Like the directors of most other comedies, Gokul, too, seems to believe that he can give logic a miss if he is making a comedy entertainer.
Sample this: When Junga learns that Yazhini is being held captive in a place that he knows nothing about, he begins to enquire about the cheapest way to get there. When he finds the cheapest mode of transport itself would be costly, he decides to swim all the way to the place to save money. The temperature of the river is a freezing five degrees and the man does not even know where the river is heading. Despite all this, he correctly ends up at the place where Yazhini is being held hostage. This is one of the many atrocious, illogical sequences that you are bound to witness in the film.
The film's biggest strength is Vijay Sethupathi, who combines well with comedian Yogi Babu, to tickle your ribs with his antics. Be it the manner in which he and Yogi Babu sell spoonfuls of rice for exhorbitant sums on the plane to Paris, or the manner in which he gets a panic attack when he realises that he has bought clothes for Rs18 lakhs instead of Rs18,000 or the was he chooses to save on food costs by filling a suitcase full of snacks kept in the hotel, Sethupathi is funny and fascinating.
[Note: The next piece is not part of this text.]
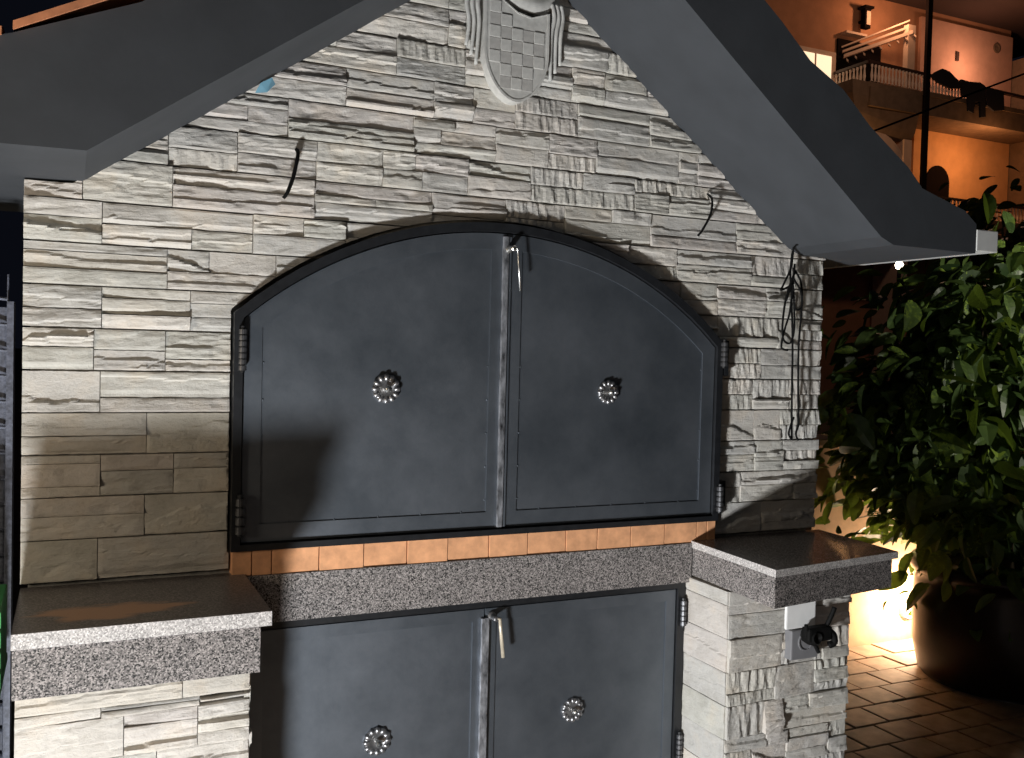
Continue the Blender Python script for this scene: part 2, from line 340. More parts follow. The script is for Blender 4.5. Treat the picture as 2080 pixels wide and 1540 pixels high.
# backing masonry
core = [(WX0 + .012, 0), (WX1 - .012, 0), (WX1 - .012, 1.645), (1.31, 1.645), (0.556, 2.232), (-0.262, 1.655), (WX0 + .012, 1.65)]
G().prism(core, 0.013, 0.45).make('wall_core', 'mortar', FP)
def gable_ok(x, z):
    return z < 1.651 + 0.0 or (x > -0.275 and x < 1.335 and z < 1.6614 + 0.7065 * (x + 0.2615) + 0.012 and z < 2.0925 - 0.785 * (x - 0.742) + 0.012)
nstone = 0
def stone(frame, u0, u1, v0, v1, depth, kind, mat='stone', seed=0, clip=None, back=0.012, parent=None, name='stone'):
    """split-face slip: frame(u, v, d) -> world; u along the course, v up, d out of the wall"""
    global nstone
    gp = 0.0007
    u0 += gp; u1 -= gp; v0 += gp; v1 -= gp
    if u1 - u0 < 0.006 or v1 - v0 < 0.004: return
    nu = max(3, min(44, int((u1 - u0) / (0.0045 if kind in ('ridge', 'split') else 0.008)))); nv = max(5, min(24, int((v1 - v0) / 0.0032)))
    rs = random.Random(seed); sx = rs.uniform(0, 99); sy = rs.uniform(0, 99)
    depth *= 0.58; tilt = rs.uniform(-0.003, 0.003); ty = rs.uniform(-0.003, 0.002)
    cut = rs.uniform(0.35, 0.65); cuts = rs.uniform(-0.25, 0.25); cham = rs.uniform(0.18, 0.42)
    H = []
    keep = {}
    vs = []
    cracks = []
    if kind != 'ridge' and (v1 - v0) > .016:
        for _ in range(rs.choice([0, 1, 1, 2]) if (v1 - v0) > .03 else rs.choice([0, 0, 1])):
            a0 = rs.choice([-.2, -.2, rs.uniform(0, .5)]); a1 = rs.choice([1.2, 1.2, rs.uniform(.5, 1)])
            cracks.append((rs.uniform(.2, .8), rs.uniform(-.28, .28), rs.uniform(.0018, .0050) * (.5 if mat == 'smooth' else 1), a0, a1, rs.choice([-1, 1])))
    for j in range(nv + 1):
        for i in range(nu + 1):
            a = i / nu; c = j / nv
            u = u0 + (u1 - u0) * a; v = v0 + (v1 - v0) * c
            d = depth + tilt * (a - 0.5) * 2 + ty * (c - 0.5) * 2
            big = noise.noise(Vector((u * 9 + sx, v * 22, sy)))
            fine = noise.noise(Vector((u * 30 + sx, v * 150, sy + 5)))
            grit = noise.noise(Vector((u * 160, v * 160, sy + 9)))
            if kind == 'flat': d += 0.0020 * big + 0.0005 * fine + 0.0005 * grit - 0.0016 * max(0, noise.noise(Vector((u * 26 + v * 18 + sx, v * 70 - u * 12, sy))) - .18) / .3
            elif kind == 'bull':
                d += 0.0022 * big + 0.0010 * fine
                if c < cham: d -= (1 - c / cham) ** 1.3 * min(0.011, depth + 0.004)
            elif kind == 'split':
                line = cut + cuts * (a - 0.5) * 2 + 0.20 * noise.noise(Vector((u * 14 + sx, 3.1, sy))) + 0.06 * noise.noise(Vector((u * 60, 1.1, sy)))
                d += 0.003 * big + 0.0014 * fine + 0.0006 * grit
                k = min(1, max(0, (c - line) / 0.10 + 0.5)); d -= 0.0085 * k
            elif kind == 'ridge':
                rg = noise.noise(Vector((u * 105 + 0.6 * sx + v * 14, v * 16, sy))); rg2 = abs(noise.noise(Vector((u * 45, v * 9, sy + 2))))
                d += 0.0036 * rg - 0.0045 * rg2 + 0.001 * grit
            else:
                d += 0.004 * big + 0.0022 * fine + 0.0010 * grit
            # broken arrises
            e = min(a * (u1 - u0), (1 - a) * (u1 - u0), c * (v1 - v0), (1 - c) * (v1 - v0))
            if e < 0.002: d -= (1 - e / 0.002) * 0.0012
            for (c0, sl, amp, a0, a1, sg) in cracks:      # broken ledges running along the slip
                ln = c0 + sl * (a - .5) + 0.10 * noise.noise(Vector((u * 17 + c0 * 50, sy, 2.2))) + 0.035 * noise.noise(Vector((u * 75, sy, 4.4)))
                fade = min(1, max(0, (a - a0) / .12)) * min(1, max(0, (a1 - a) / .12))
                w_ = 0.0022 / max(v1 - v0, .01)
                if sg > 0: d += amp * fade * (1 if c > ln else 0) * (1 - .35 * (c - ln))
                else: d += amp * fade * (1 if c < ln else 0) * (1 - .35 * (ln - c))
            if kind != 'flat':
                wob = 0.0016 * noise.noise(Vector((u * 40 + sx, 7.7, sy)))
                if j == 0: v += abs(wob)
                if j == nv: v -= abs(wob)
            moved = False
            if clip:
                u, v, moved = clip(u, v)
            vs.append((u, v, max(d, 0.0008), moved))
    W = nu + 1
    used = []
    for j in range(nv):
        for i in range(nu):
            q = (j * W + i, j * W + i + 1, (j + 1) * W + i + 1, (j + 1) * W + i)
            if all(vs[k][3] for k in q): continue
            used.append(q)
    if not used: return
    border = {}
    for q in used:
        for k in range(4):
            e = (q[k], q[(k + 1) % 4])
            if (e[1], e[0]) in border: del border[(e[1], e[0])]
            else: border[e] = 1
    idx = {}; verts = []; faces = []
    def vi(k, b=False):
        if (k, b) not in idx:
            u, v, d, _ = vs[k]; idx[(k, b)] = len(verts); verts.append(frame(u, v, -back if b else d))
        return idx[(k, b)]
    for q in used: faces.append(tuple(vi(k) for k in q))
    for (a, c) in border: faces.append((vi(c), vi(a), vi(a, True), vi(c, True)))
    nstone += 1
    return mesh(name, verts, faces, mat, parent or FP)
def front(u, v, d): return (u, 0.0 - d, v)
def clip_front(u, v):
    dx, dz = u - AX, v - AZ
    r = math.hypot(dx, dz)
    if -0.010 < u < 1.103 and v > 0.99 and r < AR:
        if v < 1.448 and u < .3: return -0.010, v, True
        if v < 1.427 and u > .8: return 1.103, v, True
        return AX + dx / r * AR, AZ + dz / r * AR, True
    # gable
    m = False
    if v > 1.655:
        zl = 1.668 + 0.7065 * (u + 0.2615); zr = 2.0985 - 0.785 * (u - 0.742)
        z = min(zl, zr)
        if v > z:
            return u, max(1.655, z), True
    return u, v, m
def door_x(z):    # x of the opening edges below the spring of the arch
    return -0.010, 1.103
ROWH = 0.0744; Z0 = 1.2557
rows = {-4: [WX0, -.233, -.006, None, 1.106, 1.253, WX1], -3: [WX0, -.156, -.007, None, 1.107, 1.186, WX1], -2: [WX0, -.230, -.107, -.005, None, 1.107, 1.225, 1.313, WX1],
        -1: [WX0, -.154, -.007, None, 1.107, 1.222, 1.302, WX1], 0: [WX0, -.232, -.006, None, 1.107, 1.213, 1.325, WX1], 1: [WX0, -.243, -.124, -.007, None, 1.107, 1.235, WX1],
        2: [WX0, -.231, -.082, .075, None, 1.02, 1.105, 1.283, 1.35, WX1], 3: [WX0, -.123, .072, .20, None, .90, .996, 1.099, 1.245, 1.334, WX1],
        4: [WX0, -.232, .028, .204, .367, .52, .733, .983, 1.196, 1.325, WX1], 5: [WX0, -.264, -.116, .142, .382, .548, .689, .909, 1.151, 1.321, WX1],
        6: [-.239, -.124, -.003, .145, .277, .459, .604, .861, 1.068, 1.215, 1.306], 7: [-.143, .089, .34, .52, .644, .762, .981, 1.033, 1.153], 8: [-.02, .2, .382, .565, .714, .898, 1.04],
        9: [.1, .301, .449, .567, .697, .778, .95], 10: [.19, .409, .447, .66, .88], 11: [.29, .407, .506, .66, .81], 12: [.39, .56, .72], 13: [.48, .62]}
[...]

He is complemented well by Yogi Babu, who plays the perfect deputy to a miserly don.
This is the second time that Yogi Babu and Sethupathi are working together, after comedy Aandavan Kattalai (2016). That film worked well with the audiences only because of the antics the two seasoned artistes enacted. Junga, too, is funny but does not surpass Aandavan Kattalai.
Sayyessha Saigal is pretty and does a neat job with her character. Vijaya, the elderly lady who plays Vijay Sethupathi's grandmother in the film also deserves praise for her performance. She steals the show with a sparkling act that commands respect.
The music of the film is just about fine, but the cinematography is breathtaking and induces an urge to head to Paris to expereince its beauty.
On the whole, Junga is a film that works in parts. One is bound to find it reasonably good if one does not mind the illogical sequences in it.